14.  The concept of paterfamilias originates with:
       a.  the Greeks.
       b.  the Romans.
       c.  early Christians.
       d.  the Roman Catholic Church.

15.  The two ancient authors who define what we call the "epic" are:
       a.  Homer and Cicero.
       b.  Homer and Vergil.
       c.  Vergil and Ovid.
       d.  Sophocles and Vergil.

16.  Rome's aqueducts were made possible by which of the following architectural innovations?
       a.  post-and-lintel columns
       b.  semicircular arch
       c.  the flying buttress
       d.  embankment

17.  Which of the following is an inaccurate statement?
       a.  Greek architecture perfected the post-and-lintel construction.
       b.  The "Discus Thrower" is an ideal representation of the male figure.
       c.  The Parthenon shows the harmony between the spiritual and the secular.
       d.  The Homeric epics were composed during the Athenian age.

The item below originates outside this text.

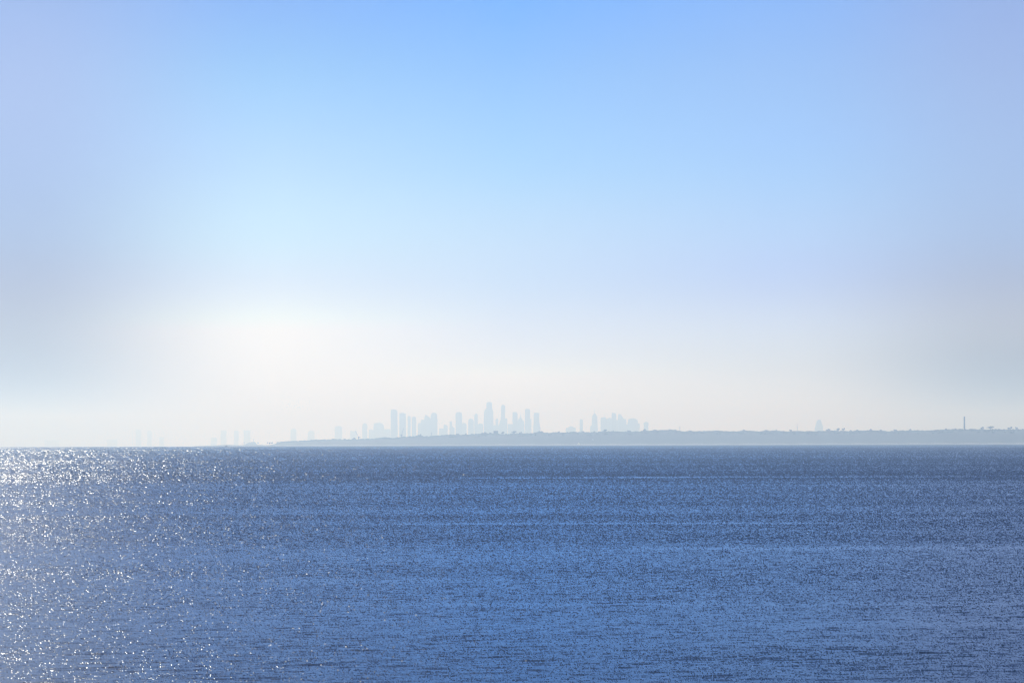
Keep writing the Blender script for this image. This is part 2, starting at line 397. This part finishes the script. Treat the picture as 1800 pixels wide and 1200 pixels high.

18.  The Greek audience would have viewed Sophocles' play Antigone as:
       a.  an argument for dictatorship.
       b.  an argument for moderation.
       c.  an argument against obeying the gods.
       d.  an argument for a woman ruler.

19.  The conqueror who wanted to fuse the best features of Greek culture and Middle Eastern culture was:
       a.  Alexander of Macedonia.
       b.  Pericles of Athens.
       c.  Zoroaster of Persia.
       d.  Hector of Troy.

20.  In the medieval functional view of society:
       a.  Christianity wages a holy war against Islam.
       b.  peasants can rise to be nobility through hard work.
       c.  each individual is born into an assigned social class.
       d.  all peasants are tied to the land.
 

PART II.  SHORT ESSAYS.  (EACH SHORT ESSAY WORTH 35 POINTS).

DIRECTIONS:  On side one of the attached sheet of blank paper, answer one of the short essay questions from Group A.  On side two of the attached sheet of blank paper, answer one of the short essay questions from Group B.

Group A (side one):

1.  Compare the Greek and Roman conceptions of citizenship.

2.  Which civilization showed greater religious innovation--Classical Greece or the Roman Empire?

Group B (side two):

1.  According to the text, how did the social position of women differ in Classical Greece versus the Roman Republic?

2.  How does the Code of Hammurabi differ from Roman law?